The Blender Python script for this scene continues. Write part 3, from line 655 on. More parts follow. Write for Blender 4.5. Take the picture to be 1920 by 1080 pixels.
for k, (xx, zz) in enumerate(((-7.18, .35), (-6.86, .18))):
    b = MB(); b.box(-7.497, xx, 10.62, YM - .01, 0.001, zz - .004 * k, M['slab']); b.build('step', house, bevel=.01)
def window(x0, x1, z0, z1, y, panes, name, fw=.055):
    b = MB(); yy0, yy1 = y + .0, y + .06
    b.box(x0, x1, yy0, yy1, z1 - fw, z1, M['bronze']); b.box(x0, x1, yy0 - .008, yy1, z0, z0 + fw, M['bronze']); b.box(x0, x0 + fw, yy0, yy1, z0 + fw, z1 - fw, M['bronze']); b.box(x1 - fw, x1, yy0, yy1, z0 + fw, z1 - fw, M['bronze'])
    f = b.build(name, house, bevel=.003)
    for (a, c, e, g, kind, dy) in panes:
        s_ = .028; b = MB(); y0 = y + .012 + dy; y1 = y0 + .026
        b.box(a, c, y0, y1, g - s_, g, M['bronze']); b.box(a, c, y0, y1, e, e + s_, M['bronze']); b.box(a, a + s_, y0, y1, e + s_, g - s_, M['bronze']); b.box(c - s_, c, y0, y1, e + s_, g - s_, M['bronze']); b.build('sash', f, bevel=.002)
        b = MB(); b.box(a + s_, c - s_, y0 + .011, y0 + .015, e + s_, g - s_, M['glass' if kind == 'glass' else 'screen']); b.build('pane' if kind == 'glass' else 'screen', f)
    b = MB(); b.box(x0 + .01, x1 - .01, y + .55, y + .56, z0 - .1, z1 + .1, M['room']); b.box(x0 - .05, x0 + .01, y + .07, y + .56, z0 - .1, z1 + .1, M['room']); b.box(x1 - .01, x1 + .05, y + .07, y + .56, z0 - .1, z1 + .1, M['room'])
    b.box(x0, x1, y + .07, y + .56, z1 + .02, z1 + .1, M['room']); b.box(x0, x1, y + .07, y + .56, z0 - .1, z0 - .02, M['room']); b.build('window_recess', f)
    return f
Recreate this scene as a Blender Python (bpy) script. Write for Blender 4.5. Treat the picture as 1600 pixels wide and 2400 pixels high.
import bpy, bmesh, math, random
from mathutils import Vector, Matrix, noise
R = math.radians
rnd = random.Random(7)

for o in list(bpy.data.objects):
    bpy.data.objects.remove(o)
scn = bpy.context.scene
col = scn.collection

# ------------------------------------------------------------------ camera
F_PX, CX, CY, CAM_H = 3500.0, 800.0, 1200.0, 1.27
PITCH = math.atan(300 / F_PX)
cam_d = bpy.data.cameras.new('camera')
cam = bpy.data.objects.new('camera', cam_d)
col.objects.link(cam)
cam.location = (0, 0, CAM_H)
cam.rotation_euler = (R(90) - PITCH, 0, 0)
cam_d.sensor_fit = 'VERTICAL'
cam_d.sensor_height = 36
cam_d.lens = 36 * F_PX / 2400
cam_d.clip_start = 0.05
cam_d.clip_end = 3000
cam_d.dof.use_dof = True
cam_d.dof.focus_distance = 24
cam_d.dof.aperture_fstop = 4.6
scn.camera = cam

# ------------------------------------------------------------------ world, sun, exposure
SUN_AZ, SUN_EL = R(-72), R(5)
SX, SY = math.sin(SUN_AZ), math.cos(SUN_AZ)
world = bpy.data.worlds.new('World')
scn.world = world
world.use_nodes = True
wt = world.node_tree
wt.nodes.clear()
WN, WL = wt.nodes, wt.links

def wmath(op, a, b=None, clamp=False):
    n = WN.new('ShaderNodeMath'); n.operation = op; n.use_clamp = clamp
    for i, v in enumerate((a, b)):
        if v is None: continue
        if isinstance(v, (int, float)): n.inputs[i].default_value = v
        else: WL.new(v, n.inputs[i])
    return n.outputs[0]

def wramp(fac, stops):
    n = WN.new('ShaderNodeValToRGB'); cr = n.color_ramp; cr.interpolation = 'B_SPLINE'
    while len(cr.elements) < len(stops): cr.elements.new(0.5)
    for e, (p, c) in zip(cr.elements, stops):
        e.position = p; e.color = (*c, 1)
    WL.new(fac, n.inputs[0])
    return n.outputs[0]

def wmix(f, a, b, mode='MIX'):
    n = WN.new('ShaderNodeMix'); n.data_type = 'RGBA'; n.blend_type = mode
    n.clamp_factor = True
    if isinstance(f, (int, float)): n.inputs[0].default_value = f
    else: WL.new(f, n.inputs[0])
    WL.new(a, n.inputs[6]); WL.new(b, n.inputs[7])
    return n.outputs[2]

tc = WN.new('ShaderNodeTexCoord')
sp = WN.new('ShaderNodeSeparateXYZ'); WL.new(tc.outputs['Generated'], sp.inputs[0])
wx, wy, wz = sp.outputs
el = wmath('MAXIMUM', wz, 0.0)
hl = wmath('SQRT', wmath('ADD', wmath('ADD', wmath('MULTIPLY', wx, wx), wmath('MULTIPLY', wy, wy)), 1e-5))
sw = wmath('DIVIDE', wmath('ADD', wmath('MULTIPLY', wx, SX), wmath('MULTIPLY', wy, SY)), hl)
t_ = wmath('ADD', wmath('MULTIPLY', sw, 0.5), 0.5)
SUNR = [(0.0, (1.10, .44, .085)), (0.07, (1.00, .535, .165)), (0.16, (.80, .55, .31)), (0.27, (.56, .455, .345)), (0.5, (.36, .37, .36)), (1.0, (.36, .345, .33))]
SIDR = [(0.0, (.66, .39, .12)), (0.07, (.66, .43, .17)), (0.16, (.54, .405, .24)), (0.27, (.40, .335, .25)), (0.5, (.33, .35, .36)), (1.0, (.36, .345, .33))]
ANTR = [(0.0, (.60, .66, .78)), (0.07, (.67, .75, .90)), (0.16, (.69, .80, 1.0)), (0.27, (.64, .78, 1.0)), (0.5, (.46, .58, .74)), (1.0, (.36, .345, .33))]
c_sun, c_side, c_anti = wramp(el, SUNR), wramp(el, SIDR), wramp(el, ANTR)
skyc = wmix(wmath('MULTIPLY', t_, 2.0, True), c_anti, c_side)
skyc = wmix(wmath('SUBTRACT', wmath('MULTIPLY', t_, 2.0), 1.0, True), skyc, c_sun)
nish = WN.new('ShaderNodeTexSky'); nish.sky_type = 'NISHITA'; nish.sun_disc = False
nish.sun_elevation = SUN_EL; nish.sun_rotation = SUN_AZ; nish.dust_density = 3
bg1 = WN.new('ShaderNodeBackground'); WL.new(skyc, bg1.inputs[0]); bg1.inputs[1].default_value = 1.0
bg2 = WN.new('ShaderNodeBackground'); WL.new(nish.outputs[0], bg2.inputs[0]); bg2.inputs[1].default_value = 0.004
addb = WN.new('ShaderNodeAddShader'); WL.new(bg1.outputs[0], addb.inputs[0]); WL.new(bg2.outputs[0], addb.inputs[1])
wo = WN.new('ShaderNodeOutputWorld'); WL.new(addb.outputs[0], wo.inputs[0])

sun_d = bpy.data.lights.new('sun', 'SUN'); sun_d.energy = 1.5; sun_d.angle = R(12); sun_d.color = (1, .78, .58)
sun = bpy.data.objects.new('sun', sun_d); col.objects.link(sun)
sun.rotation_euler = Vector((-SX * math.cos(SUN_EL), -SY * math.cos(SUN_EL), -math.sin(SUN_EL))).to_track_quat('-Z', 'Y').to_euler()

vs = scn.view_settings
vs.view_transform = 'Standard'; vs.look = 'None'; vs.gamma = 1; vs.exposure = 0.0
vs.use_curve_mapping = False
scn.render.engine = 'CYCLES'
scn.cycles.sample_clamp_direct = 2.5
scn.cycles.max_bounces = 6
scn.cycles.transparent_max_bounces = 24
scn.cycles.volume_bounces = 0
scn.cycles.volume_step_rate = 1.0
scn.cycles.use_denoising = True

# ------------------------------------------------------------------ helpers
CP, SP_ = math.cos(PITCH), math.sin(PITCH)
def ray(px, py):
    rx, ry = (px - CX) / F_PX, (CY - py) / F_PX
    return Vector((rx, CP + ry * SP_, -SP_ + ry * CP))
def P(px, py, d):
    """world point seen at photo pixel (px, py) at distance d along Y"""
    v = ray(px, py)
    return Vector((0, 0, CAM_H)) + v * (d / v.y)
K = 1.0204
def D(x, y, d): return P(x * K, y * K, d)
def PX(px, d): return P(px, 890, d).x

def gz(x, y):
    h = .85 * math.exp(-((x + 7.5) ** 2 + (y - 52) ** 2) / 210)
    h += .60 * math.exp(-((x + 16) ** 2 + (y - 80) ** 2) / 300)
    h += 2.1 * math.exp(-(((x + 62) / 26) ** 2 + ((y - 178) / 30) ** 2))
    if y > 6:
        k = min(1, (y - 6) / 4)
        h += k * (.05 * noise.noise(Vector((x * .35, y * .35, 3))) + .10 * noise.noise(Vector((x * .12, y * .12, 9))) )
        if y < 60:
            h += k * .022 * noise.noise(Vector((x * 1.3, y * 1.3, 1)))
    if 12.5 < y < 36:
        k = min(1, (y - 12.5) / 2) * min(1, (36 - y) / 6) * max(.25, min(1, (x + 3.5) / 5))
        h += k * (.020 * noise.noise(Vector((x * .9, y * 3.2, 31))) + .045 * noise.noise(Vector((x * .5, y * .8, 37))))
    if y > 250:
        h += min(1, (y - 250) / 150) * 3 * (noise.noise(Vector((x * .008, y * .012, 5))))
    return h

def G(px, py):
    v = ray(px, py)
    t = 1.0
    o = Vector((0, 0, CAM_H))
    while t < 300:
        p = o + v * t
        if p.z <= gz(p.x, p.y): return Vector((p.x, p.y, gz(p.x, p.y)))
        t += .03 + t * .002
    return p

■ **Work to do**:
Make an exact transcription of the lines from the line with "Recreate this scene" through the line with "scn.camera = cam", inclusive, omitting all others.

■ **Solution for this problem**:
Recreate this scene as a Blender Python (bpy) script. Write for Blender 4.5. Treat the picture as 1600 pixels wide and 2400 pixels high.
import bpy, bmesh, math, random
from mathutils import Vector, Matrix, noise
R = math.radians
rnd = random.Random(7)

for o in list(bpy.data.objects):
    bpy.data.objects.remove(o)
scn = bpy.context.scene
col = scn.collection

# ------------------------------------------------------------------ camera
F_PX, CX, CY, CAM_H = 3500.0, 800.0, 1200.0, 1.27
PITCH = math.atan(300 / F_PX)
cam_d = bpy.data.cameras.new('camera')
cam = bpy.data.objects.new('camera', cam_d)
col.objects.link(cam)
cam.location = (0, 0, CAM_H)
cam.rotation_euler = (R(90) - PITCH, 0, 0)
cam_d.sensor_fit = 'VERTICAL'
cam_d.sensor_height = 36
cam_d.lens = 36 * F_PX / 2400
cam_d.clip_start = 0.05
cam_d.clip_end = 3000
cam_d.dof.use_dof = True
cam_d.dof.focus_distance = 24
cam_d.dof.aperture_fstop = 4.6
scn.camera = cam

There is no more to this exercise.